Clinton [said] 'America's struggles with race are far from finished."

"We can't hide from hard truths about race and justice," she said. "We have to name them, own them, and change them."

...She said her mother, abandoned by her parents and forced to work as a teenager, taught her the importance of "kindness along the way from someone who believed she mattered.

"All lives matter," Clinton said.
THUMBS ALL THE WAY DOWN. All the way the fuck down.

So, here is a hard truth about race and justice that we have to name, own, and change: That all lives should matter, and matter equally, and wouldn't that be amazing, but they don't. I don't mean in some spiritual or philosophical way in which, yes, all lived human life is equally valuable (although plenty of terrible people disagree on that, too); I mean in the practical, real-world way in which black lives are routinely valued less than white lives.

"All lives matter" isn't a rallying cry for equality and justice; its context is very specific—pushback against black people and their allies saying BLACK LIVES MATTER. "All lives matter" is a silencing strategy to flatten the discourse and deemphasize the specific challenges and particular violent hatred faced by black USians.

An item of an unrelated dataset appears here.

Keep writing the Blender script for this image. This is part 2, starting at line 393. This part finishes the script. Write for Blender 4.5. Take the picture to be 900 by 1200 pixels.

If Clinton is using "all lives matter" that way, it's a problem. And if she doesn't understand that "all lives matter" is used that way, it's a problem. No matter how she was using it, it's a problem the end.

In other news, former Republican and current Democratic presidential candidate Lincoln Chafee says: "One of my dorm mates in 10th grade is running for president also, Jeb Bush. We had some spirited games of ping-pong and our paths have not crossed much since high school, but I think we still consider each other friends." Great quote! Spirited games of ping-pong. Boy, it sure is a small and amazing world when you're a rich white guy, huh?

Talk about these things! Or don't. Whatever makes you happy. Life is short.